-- BEGIN --
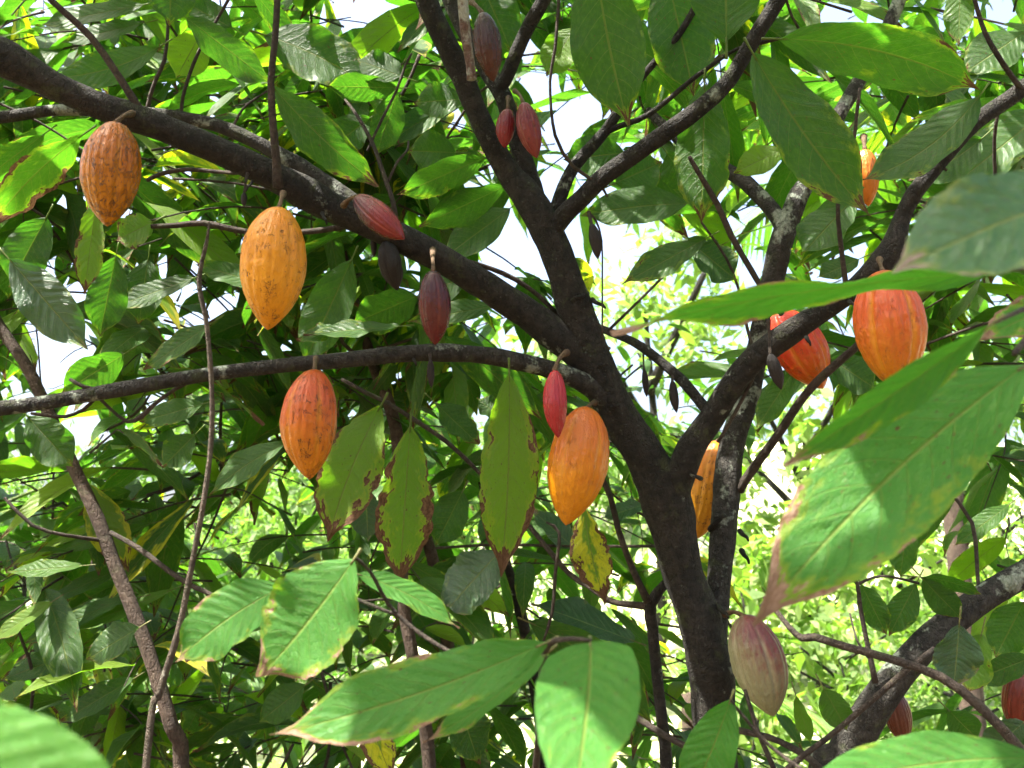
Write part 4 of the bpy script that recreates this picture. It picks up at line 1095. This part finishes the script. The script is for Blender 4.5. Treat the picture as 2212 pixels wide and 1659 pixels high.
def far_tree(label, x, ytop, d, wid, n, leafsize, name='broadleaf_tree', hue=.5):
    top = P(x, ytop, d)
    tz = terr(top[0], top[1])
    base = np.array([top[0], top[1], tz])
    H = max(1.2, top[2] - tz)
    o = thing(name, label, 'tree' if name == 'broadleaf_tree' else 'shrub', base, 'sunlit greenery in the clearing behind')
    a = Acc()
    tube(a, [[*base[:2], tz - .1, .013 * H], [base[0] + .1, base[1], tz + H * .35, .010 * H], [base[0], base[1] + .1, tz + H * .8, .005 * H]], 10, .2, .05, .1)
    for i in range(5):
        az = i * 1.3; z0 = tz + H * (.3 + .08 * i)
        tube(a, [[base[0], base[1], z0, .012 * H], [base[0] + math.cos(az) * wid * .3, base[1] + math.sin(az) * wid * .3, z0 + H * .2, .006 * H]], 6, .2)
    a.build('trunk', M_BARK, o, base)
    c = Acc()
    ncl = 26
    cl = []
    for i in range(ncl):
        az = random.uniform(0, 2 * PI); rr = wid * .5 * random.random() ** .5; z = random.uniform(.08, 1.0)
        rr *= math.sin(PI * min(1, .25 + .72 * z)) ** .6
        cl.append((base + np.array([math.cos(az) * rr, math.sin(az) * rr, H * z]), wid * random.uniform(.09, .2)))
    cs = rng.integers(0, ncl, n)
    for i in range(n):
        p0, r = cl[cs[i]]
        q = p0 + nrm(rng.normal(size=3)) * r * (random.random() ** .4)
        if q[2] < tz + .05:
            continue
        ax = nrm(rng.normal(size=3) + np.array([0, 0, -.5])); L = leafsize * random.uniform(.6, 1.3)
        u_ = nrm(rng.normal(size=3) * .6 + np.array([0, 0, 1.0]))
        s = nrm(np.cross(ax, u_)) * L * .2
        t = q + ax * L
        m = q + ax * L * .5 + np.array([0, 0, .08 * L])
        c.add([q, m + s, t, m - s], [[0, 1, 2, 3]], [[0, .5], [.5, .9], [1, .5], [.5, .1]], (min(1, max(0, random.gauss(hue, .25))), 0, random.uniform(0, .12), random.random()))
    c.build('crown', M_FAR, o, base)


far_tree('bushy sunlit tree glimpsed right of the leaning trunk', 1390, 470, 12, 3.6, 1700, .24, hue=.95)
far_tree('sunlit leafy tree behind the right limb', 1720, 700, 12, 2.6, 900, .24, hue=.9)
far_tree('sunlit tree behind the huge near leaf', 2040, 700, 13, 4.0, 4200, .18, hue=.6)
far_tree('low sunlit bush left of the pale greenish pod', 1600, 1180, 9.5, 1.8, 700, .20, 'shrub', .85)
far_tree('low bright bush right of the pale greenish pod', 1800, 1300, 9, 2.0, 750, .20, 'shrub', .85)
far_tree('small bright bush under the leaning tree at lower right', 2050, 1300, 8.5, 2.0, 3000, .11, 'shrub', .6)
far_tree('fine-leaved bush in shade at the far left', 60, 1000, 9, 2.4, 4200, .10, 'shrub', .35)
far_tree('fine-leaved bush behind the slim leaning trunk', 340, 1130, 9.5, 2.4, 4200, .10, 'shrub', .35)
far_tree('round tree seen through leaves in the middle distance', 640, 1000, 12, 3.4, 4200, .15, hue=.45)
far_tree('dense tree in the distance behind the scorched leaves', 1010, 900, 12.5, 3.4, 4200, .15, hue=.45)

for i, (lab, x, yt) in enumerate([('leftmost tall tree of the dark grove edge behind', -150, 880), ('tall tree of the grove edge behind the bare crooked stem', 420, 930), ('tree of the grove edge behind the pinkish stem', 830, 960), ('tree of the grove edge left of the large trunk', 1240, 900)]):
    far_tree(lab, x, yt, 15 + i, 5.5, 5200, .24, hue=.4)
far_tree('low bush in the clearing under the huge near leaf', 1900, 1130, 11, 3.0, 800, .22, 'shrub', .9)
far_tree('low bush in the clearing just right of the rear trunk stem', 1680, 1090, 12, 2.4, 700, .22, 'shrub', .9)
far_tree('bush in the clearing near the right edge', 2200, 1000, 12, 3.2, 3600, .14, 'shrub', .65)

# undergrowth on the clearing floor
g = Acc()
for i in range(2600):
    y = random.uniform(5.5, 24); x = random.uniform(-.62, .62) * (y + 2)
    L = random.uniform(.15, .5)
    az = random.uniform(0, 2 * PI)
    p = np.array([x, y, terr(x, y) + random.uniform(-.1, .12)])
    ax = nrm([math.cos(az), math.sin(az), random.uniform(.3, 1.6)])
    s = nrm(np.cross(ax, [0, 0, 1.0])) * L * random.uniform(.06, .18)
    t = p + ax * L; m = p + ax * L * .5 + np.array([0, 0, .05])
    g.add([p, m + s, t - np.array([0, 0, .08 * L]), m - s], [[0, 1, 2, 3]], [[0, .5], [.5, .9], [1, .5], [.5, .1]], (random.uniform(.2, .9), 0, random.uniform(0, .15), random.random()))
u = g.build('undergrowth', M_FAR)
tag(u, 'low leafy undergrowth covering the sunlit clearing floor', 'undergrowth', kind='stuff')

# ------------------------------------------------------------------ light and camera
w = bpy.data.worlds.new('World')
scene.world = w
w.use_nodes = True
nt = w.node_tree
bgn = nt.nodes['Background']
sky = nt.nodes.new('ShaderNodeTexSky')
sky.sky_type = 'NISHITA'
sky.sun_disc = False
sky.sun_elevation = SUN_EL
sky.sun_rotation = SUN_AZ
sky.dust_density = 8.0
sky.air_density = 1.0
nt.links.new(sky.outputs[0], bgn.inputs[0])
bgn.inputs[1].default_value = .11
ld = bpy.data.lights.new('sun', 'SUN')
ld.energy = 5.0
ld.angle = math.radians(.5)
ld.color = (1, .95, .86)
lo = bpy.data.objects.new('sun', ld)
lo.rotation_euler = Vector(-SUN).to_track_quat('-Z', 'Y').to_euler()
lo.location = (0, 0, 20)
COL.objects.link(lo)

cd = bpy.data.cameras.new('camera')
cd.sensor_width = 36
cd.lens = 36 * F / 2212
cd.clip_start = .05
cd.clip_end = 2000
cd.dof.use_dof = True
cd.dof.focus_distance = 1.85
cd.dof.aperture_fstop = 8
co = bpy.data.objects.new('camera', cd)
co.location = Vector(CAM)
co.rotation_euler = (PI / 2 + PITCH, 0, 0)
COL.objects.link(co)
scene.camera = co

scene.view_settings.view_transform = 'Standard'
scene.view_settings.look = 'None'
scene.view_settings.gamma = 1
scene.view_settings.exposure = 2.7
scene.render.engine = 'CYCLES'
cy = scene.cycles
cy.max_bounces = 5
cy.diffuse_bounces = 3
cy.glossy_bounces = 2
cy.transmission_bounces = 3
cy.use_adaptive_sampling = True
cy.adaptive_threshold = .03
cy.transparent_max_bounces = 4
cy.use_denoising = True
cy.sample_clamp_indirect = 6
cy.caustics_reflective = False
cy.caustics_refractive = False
-- END --
# [WHAT YOU ARE ASKED TO DO]
Skip the pictures, then retype every line above exactly.

# [WRITTEN SOLUTION]
Write part 4 of the bpy script that recreates this picture. It picks up at line 1095. This part finishes the script. The script is for Blender 4.5. Treat the picture as 2212 pixels wide and 1659 pixels high.
def far_tree(label, x, ytop, d, wid, n, leafsize, name='broadleaf_tree', hue=.5):
    top = P(x, ytop, d)
    tz = terr(top[0], top[1])
    base = np.array([top[0], top[1], tz])
    H = max(1.2, top[2] - tz)
    o = thing(name, label, 'tree' if name == 'broadleaf_tree' else 'shrub', base, 'sunlit greenery in the clearing behind')
    a = Acc()
    tube(a, [[*base[:2], tz - .1, .013 * H], [base[0] + .1, base[1], tz + H * .35, .010 * H], [base[0], base[1] + .1, tz + H * .8, .005 * H]], 10, .2, .05, .1)
    for i in range(5):
        az = i * 1.3; z0 = tz + H * (.3 + .08 * i)
        tube(a, [[base[0], base[1], z0, .012 * H], [base[0] + math.cos(az) * wid * .3, base[1] + math.sin(az) * wid * .3, z0 + H * .2, .006 * H]], 6, .2)
    a.build('trunk', M_BARK, o, base)
    c = Acc()
    ncl = 26
    cl = []
    for i in range(ncl):
        az = random.uniform(0, 2 * PI); rr = wid * .5 * random.random() ** .5; z = random.uniform(.08, 1.0)
        rr *= math.sin(PI * min(1, .25 + .72 * z)) ** .6
        cl.append((base + np.array([math.cos(az) * rr, math.sin(az) * rr, H * z]), wid * random.uniform(.09, .2)))
    cs = rng.integers(0, ncl, n)
    for i in range(n):
        p0, r = cl[cs[i]]
        q = p0 + nrm(rng.normal(size=3)) * r * (random.random() ** .4)
        if q[2] < tz + .05:
            continue
        ax = nrm(rng.normal(size=3) + np.array([0, 0, -.5])); L = leafsize * random.uniform(.6, 1.3)
        u_ = nrm(rng.normal(size=3) * .6 + np.array([0, 0, 1.0]))
        s = nrm(np.cross(ax, u_)) * L * .2
        t = q + ax * L
        m = q + ax * L * .5 + np.array([0, 0, .08 * L])
        c.add([q, m + s, t, m - s], [[0, 1, 2, 3]], [[0, .5], [.5, .9], [1, .5], [.5, .1]], (min(1, max(0, random.gauss(hue, .25))), 0, random.uniform(0, .12), random.random()))
    c.build('crown', M_FAR, o, base)


far_tree('bushy sunlit tree glimpsed right of the leaning trunk', 1390, 470, 12, 3.6, 1700, .24, hue=.95)
far_tree('sunlit leafy tree behind the right limb', 1720, 700, 12, 2.6, 900, .24, hue=.9)
far_tree('sunlit tree behind the huge near leaf', 2040, 700, 13, 4.0, 4200, .18, hue=.6)
far_tree('low sunlit bush left of the pale greenish pod', 1600, 1180, 9.5, 1.8, 700, .20, 'shrub', .85)
far_tree('low bright bush right of the pale greenish pod', 1800, 1300, 9, 2.0, 750, .20, 'shrub', .85)
far_tree('small bright bush under the leaning tree at lower right', 2050, 1300, 8.5, 2.0, 3000, .11, 'shrub', .6)
far_tree('fine-leaved bush in shade at the far left', 60, 1000, 9, 2.4, 4200, .10, 'shrub', .35)
far_tree('fine-leaved bush behind the slim leaning trunk', 340, 1130, 9.5, 2.4, 4200, .10, 'shrub', .35)
far_tree('round tree seen through leaves in the middle distance', 640, 1000, 12, 3.4, 4200, .15, hue=.45)
far_tree('dense tree in the distance behind the scorched leaves', 1010, 900, 12.5, 3.4, 4200, .15, hue=.45)

for i, (lab, x, yt) in enumerate([('leftmost tall tree of the dark grove edge behind', -150, 880), ('tall tree of the grove edge behind the bare crooked stem', 420, 930), ('tree of the grove edge behind the pinkish stem', 830, 960), ('tree of the grove edge left of the large trunk', 1240, 900)]):
    far_tree(lab, x, yt, 15 + i, 5.5, 5200, .24, hue=.4)
far_tree('low bush in the clearing under the huge near leaf', 1900, 1130, 11, 3.0, 800, .22, 'shrub', .9)
far_tree('low bush in the clearing just right of the rear trunk stem', 1680, 1090, 12, 2.4, 700, .22, 'shrub', .9)
far_tree('bush in the clearing near the right edge', 2200, 1000, 12, 3.2, 3600, .14, 'shrub', .65)

# undergrowth on the clearing floor
g = Acc()
for i in range(2600):
    y = random.uniform(5.5, 24); x = random.uniform(-.62, .62) * (y + 2)
    L = random.uniform(.15, .5)
    az = random.uniform(0, 2 * PI)
    p = np.array([x, y, terr(x, y) + random.uniform(-.1, .12)])
    ax = nrm([math.cos(az), math.sin(az), random.uniform(.3, 1.6)])
    s = nrm(np.cross(ax, [0, 0, 1.0])) * L * random.uniform(.06, .18)
    t = p + ax * L; m = p + ax * L * .5 + np.array([0, 0, .05])
    g.add([p, m + s, t - np.array([0, 0, .08 * L]), m - s], [[0, 1, 2, 3]], [[0, .5], [.5, .9], [1, .5], [.5, .1]], (random.uniform(.2, .9), 0, random.uniform(0, .15), random.random()))
u = g.build('undergrowth', M_FAR)
tag(u, 'low leafy undergrowth covering the sunlit clearing floor', 'undergrowth', kind='stuff')

# ------------------------------------------------------------------ light and camera
w = bpy.data.worlds.new('World')
scene.world = w
w.use_nodes = True
nt = w.node_tree
bgn = nt.nodes['Background']
sky = nt.nodes.new('ShaderNodeTexSky')
sky.sky_type = 'NISHITA'
sky.sun_disc = False
sky.sun_elevation = SUN_EL
sky.sun_rotation = SUN_AZ
sky.dust_density = 8.0
sky.air_density = 1.0
nt.links.new(sky.outputs[0], bgn.inputs[0])
bgn.inputs[1].default_value = .11
ld = bpy.data.lights.new('sun', 'SUN')
ld.energy = 5.0
ld.angle = math.radians(.5)
ld.color = (1, .95, .86)
lo = bpy.data.objects.new('sun', ld)
lo.rotation_euler = Vector(-SUN).to_track_quat('-Z', 'Y').to_euler()
lo.location = (0, 0, 20)
COL.objects.link(lo)

cd = bpy.data.cameras.new('camera')
cd.sensor_width = 36
cd.lens = 36 * F / 2212
cd.clip_start = .05
cd.clip_end = 2000
cd.dof.use_dof = True
cd.dof.focus_distance = 1.85
cd.dof.aperture_fstop = 8
co = bpy.data.objects.new('camera', cd)
co.location = Vector(CAM)
co.rotation_euler = (PI / 2 + PITCH, 0, 0)
COL.objects.link(co)
scene.camera = co

scene.view_settings.view_transform = 'Standard'
scene.view_settings.look = 'None'
scene.view_settings.gamma = 1
scene.view_settings.exposure = 2.7
scene.render.engine = 'CYCLES'
cy = scene.cycles
cy.max_bounces = 5
cy.diffuse_bounces = 3
cy.glossy_bounces = 2
cy.transmission_bounces = 3
cy.use_adaptive_sampling = True
cy.adaptive_threshold = .03
cy.transparent_max_bounces = 4
cy.use_denoising = True
cy.sample_clamp_indirect = 6
cy.caustics_reflective = False
cy.caustics_refractive = False